--- What is being asked ---
Return verbatim the inclusive range of lines running from the line that contains "Write part 2" to the line that contains "0)).build('keyhole', blackmetal_m, d1)". Omit every other line.

--- Provided records ---
** START **
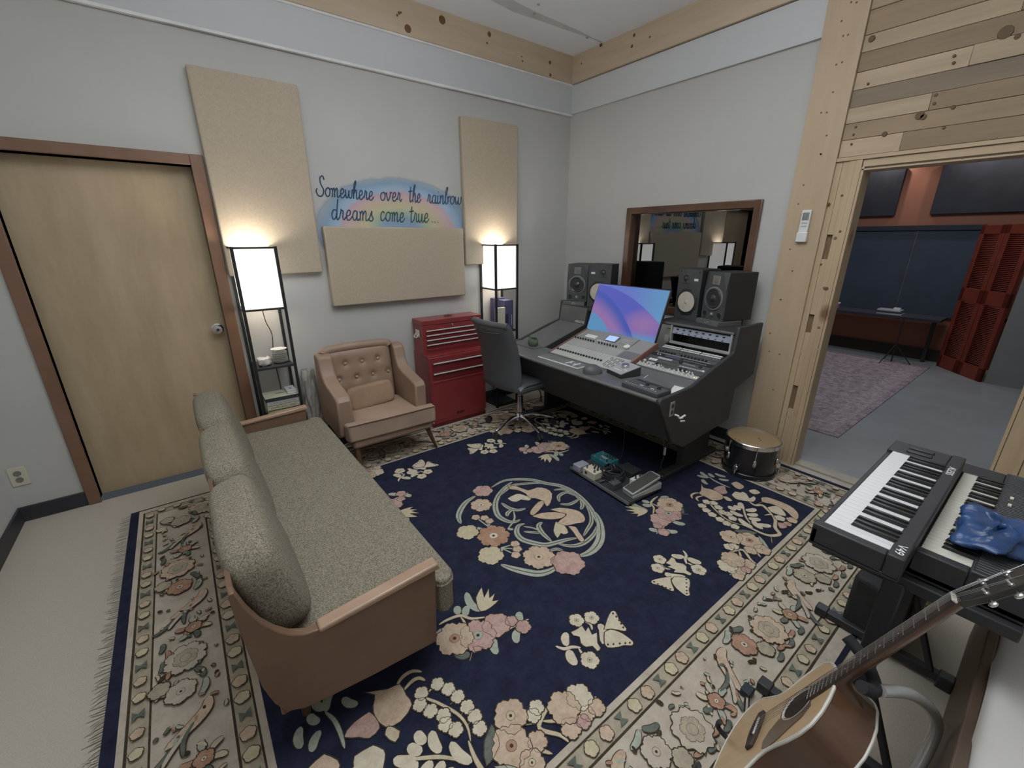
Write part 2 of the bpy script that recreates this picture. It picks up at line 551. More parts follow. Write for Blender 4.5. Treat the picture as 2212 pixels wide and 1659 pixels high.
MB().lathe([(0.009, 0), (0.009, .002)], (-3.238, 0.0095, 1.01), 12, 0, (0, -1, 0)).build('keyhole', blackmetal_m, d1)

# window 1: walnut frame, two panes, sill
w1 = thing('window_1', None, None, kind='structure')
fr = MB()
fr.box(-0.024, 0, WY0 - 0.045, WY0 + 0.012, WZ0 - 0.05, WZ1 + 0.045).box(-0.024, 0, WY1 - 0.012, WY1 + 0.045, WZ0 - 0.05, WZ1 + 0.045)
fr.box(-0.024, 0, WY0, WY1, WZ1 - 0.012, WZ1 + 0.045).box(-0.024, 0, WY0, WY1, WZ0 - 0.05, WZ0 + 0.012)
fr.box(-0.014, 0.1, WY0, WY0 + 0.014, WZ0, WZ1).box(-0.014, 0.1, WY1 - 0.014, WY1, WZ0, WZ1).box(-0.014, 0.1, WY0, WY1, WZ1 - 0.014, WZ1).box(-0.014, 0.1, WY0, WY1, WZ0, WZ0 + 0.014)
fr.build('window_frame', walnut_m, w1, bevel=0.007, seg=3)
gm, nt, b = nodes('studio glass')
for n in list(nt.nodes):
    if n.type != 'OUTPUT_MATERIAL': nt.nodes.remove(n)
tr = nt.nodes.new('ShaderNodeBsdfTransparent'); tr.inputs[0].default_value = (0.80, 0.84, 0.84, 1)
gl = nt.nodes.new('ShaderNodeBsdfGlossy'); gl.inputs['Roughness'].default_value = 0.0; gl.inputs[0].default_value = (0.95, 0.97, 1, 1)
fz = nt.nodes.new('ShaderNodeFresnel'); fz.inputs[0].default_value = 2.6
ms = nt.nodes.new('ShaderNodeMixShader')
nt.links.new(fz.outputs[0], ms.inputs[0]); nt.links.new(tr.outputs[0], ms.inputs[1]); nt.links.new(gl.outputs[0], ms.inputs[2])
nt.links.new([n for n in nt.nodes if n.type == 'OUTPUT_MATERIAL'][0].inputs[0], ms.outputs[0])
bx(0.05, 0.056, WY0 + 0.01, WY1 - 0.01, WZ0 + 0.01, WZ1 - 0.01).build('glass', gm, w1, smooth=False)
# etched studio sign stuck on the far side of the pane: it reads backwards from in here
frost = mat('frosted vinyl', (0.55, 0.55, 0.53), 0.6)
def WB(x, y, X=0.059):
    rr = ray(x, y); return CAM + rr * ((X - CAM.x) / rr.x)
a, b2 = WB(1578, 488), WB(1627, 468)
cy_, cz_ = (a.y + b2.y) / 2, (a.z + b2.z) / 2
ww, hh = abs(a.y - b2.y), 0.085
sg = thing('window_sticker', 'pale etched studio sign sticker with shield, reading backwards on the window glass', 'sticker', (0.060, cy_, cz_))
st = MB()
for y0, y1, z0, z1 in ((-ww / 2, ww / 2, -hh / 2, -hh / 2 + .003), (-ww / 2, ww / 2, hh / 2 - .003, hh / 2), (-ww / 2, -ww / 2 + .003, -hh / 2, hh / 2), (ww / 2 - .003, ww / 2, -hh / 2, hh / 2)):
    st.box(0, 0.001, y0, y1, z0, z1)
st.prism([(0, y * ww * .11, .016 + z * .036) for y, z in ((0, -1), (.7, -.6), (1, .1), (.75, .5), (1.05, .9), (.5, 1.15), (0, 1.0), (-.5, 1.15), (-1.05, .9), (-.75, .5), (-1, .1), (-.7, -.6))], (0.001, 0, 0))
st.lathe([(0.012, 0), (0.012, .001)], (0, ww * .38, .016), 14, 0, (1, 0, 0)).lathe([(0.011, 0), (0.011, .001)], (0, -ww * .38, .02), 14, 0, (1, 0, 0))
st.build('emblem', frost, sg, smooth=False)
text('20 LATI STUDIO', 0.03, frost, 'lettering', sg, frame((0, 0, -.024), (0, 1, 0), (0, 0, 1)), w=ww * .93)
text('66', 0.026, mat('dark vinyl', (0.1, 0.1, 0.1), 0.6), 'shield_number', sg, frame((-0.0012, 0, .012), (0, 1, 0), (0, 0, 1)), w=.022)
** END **
** START **
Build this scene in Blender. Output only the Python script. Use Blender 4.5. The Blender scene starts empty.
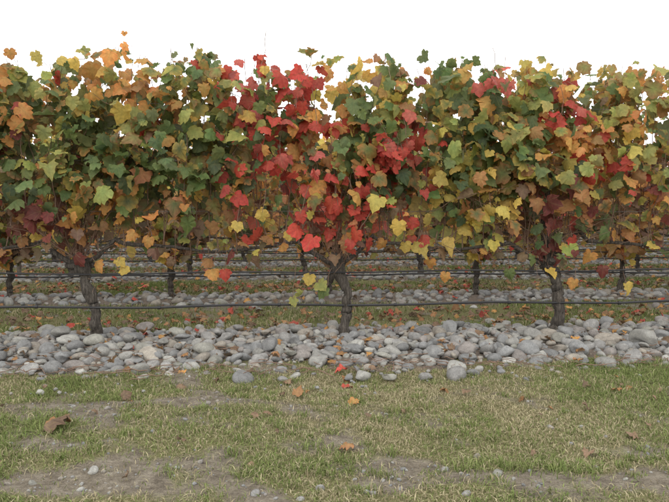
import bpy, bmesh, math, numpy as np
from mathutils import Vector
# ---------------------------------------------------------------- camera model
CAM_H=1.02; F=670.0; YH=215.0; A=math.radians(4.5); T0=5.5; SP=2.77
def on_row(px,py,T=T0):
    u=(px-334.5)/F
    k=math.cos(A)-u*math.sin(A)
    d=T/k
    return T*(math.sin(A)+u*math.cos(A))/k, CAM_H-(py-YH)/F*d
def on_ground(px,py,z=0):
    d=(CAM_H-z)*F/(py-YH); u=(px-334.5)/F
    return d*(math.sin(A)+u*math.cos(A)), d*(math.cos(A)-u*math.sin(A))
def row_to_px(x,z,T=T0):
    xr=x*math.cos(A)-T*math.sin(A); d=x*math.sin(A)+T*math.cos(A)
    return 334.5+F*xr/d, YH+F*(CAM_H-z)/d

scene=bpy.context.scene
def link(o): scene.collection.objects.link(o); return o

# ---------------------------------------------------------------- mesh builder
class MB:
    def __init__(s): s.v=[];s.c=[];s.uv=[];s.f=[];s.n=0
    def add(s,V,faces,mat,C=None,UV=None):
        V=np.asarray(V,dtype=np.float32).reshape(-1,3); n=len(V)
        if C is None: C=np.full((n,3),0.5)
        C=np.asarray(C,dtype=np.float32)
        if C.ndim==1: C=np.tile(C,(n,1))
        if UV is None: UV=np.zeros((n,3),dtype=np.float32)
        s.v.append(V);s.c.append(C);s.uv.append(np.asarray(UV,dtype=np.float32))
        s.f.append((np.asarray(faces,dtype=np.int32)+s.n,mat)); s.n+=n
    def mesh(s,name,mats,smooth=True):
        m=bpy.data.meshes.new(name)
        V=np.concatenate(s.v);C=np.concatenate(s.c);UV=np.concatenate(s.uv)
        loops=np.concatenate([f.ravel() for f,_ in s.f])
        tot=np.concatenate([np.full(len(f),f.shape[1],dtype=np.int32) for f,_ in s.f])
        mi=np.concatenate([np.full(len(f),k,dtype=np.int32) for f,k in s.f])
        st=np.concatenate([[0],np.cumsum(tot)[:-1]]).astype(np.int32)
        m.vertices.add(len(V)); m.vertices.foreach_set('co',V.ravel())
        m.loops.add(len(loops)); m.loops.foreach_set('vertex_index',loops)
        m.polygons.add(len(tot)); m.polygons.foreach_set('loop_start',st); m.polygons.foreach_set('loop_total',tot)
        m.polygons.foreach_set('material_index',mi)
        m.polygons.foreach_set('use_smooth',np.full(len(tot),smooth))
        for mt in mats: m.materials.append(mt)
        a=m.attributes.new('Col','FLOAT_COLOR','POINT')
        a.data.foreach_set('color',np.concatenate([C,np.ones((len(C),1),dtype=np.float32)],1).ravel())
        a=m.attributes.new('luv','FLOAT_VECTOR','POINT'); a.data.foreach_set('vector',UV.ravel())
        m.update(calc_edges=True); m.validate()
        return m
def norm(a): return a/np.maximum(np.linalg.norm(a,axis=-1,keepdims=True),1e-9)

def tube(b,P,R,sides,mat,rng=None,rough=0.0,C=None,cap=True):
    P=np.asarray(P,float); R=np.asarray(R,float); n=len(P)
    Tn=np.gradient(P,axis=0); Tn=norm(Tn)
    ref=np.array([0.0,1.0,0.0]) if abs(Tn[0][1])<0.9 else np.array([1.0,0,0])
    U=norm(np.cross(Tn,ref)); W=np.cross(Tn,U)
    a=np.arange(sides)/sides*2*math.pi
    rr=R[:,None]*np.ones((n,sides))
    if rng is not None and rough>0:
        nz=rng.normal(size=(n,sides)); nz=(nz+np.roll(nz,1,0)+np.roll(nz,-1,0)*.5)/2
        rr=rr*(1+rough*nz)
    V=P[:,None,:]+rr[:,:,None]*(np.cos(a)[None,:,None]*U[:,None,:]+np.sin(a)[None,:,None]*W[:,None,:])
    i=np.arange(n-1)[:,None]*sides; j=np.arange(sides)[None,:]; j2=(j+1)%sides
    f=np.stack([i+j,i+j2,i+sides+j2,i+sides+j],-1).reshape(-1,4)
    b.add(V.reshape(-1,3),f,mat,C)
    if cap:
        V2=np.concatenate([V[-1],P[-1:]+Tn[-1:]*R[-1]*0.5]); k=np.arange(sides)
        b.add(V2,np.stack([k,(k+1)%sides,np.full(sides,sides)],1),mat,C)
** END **
--- Result of this exercise ---
Write part 2 of the bpy script that recreates this picture. It picks up at line 551. More parts follow. Write for Blender 4.5. Treat the picture as 2212 pixels wide and 1659 pixels high.
MB().lathe([(0.009, 0), (0.009, .002)], (-3.238, 0.0095, 1.01), 12, 0, (0, -1, 0)).build('keyhole', blackmetal_m, d1)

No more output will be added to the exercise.